──────── MATERIAL

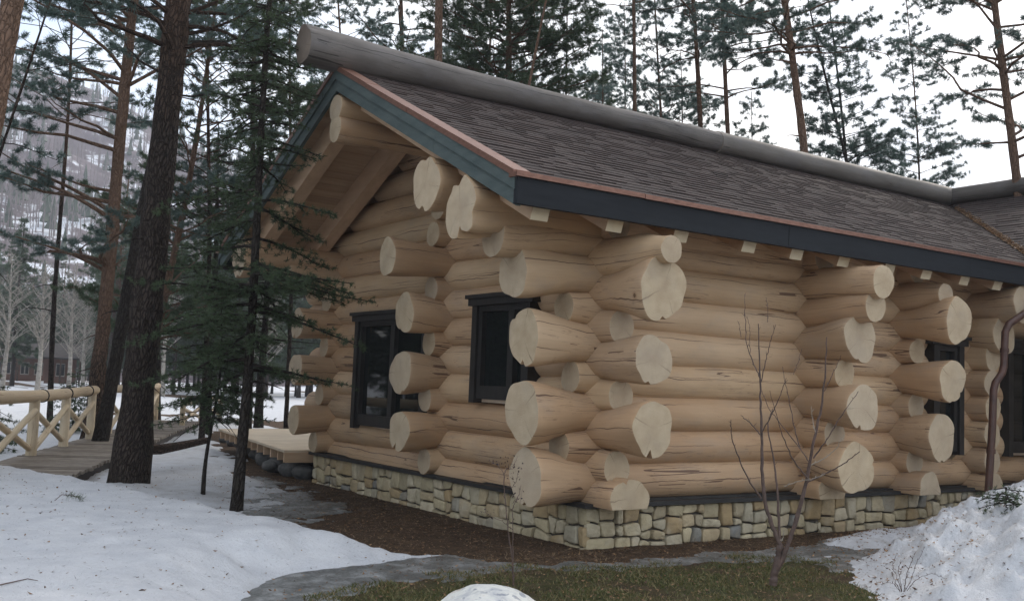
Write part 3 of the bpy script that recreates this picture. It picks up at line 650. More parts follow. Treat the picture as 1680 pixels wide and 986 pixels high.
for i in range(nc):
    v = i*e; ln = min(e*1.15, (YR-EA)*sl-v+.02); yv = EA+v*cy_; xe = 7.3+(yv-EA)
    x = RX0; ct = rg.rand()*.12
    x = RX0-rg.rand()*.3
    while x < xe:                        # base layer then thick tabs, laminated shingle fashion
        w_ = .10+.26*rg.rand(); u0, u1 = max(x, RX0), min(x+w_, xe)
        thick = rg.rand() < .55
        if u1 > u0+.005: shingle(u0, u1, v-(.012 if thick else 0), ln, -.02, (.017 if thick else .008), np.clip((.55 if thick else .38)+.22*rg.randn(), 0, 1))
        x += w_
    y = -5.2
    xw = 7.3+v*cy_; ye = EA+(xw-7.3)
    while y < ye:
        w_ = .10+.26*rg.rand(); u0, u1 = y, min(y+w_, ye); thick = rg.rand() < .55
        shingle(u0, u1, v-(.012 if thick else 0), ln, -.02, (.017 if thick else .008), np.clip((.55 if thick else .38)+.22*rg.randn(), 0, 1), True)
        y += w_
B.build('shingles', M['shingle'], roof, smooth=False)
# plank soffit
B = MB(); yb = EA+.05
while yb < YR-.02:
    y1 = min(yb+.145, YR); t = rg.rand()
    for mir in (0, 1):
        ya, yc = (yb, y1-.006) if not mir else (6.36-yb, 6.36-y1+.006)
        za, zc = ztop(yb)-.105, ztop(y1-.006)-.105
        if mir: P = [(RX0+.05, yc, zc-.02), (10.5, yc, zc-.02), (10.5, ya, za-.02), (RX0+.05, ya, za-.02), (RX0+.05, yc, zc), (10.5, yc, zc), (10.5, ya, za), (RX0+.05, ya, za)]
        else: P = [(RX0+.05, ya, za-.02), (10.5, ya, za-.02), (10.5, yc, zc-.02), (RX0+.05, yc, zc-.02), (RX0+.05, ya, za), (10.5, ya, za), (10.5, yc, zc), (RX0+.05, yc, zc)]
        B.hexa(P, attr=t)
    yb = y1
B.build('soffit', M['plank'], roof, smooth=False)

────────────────

• **DESCRIPTION OF THE TASK**
Copy out each line word for word, please, skipping the images.

• **COMPLETED TASK**
Write part 3 of the bpy script that recreates this picture. It picks up at line 650. More parts follow. Treat the picture as 1680 pixels wide and 986 pixels high.
for i in range(nc):
    v = i*e; ln = min(e*1.15, (YR-EA)*sl-v+.02); yv = EA+v*cy_; xe = 7.3+(yv-EA)
    x = RX0; ct = rg.rand()*.12
    x = RX0-rg.rand()*.3
    while x < xe:                        # base layer then thick tabs, laminated shingle fashion
        w_ = .10+.26*rg.rand(); u0, u1 = max(x, RX0), min(x+w_, xe)
        thick = rg.rand() < .55
        if u1 > u0+.005: shingle(u0, u1, v-(.012 if thick else 0), ln, -.02, (.017 if thick else .008), np.clip((.55 if thick else .38)+.22*rg.randn(), 0, 1))
        x += w_
    y = -5.2
    xw = 7.3+v*cy_; ye = EA+(xw-7.3)
    while y < ye:
        w_ = .10+.26*rg.rand(); u0, u1 = y, min(y+w_, ye); thick = rg.rand() < .55
        shingle(u0, u1, v-(.012 if thick else 0), ln, -.02, (.017 if thick else .008), np.clip((.55 if thick else .38)+.22*rg.randn(), 0, 1), True)
        y += w_
B.build('shingles', M['shingle'], roof, smooth=False)
# plank soffit
B = MB(); yb = EA+.05
while yb < YR-.02:
    y1 = min(yb+.145, YR); t = rg.rand()
    for mir in (0, 1):
        ya, yc = (yb, y1-.006) if not mir else (6.36-yb, 6.36-y1+.006)
        za, zc = ztop(yb)-.105, ztop(y1-.006)-.105
        if mir: P = [(RX0+.05, yc, zc-.02), (10.5, yc, zc-.02), (10.5, ya, za-.02), (RX0+.05, ya, za-.02), (RX0+.05, yc, zc), (10.5, yc, zc), (10.5, ya, za), (RX0+.05, ya, za)]
        else: P = [(RX0+.05, ya, za-.02), (10.5, ya, za-.02), (10.5, yc, zc-.02), (RX0+.05, yc, zc-.02), (RX0+.05, ya, za), (10.5, ya, za), (10.5, yc, zc), (RX0+.05, yc, zc)]
        B.hexa(P, attr=t)
    yb = y1
B.build('soffit', M['plank'], roof, smooth=False)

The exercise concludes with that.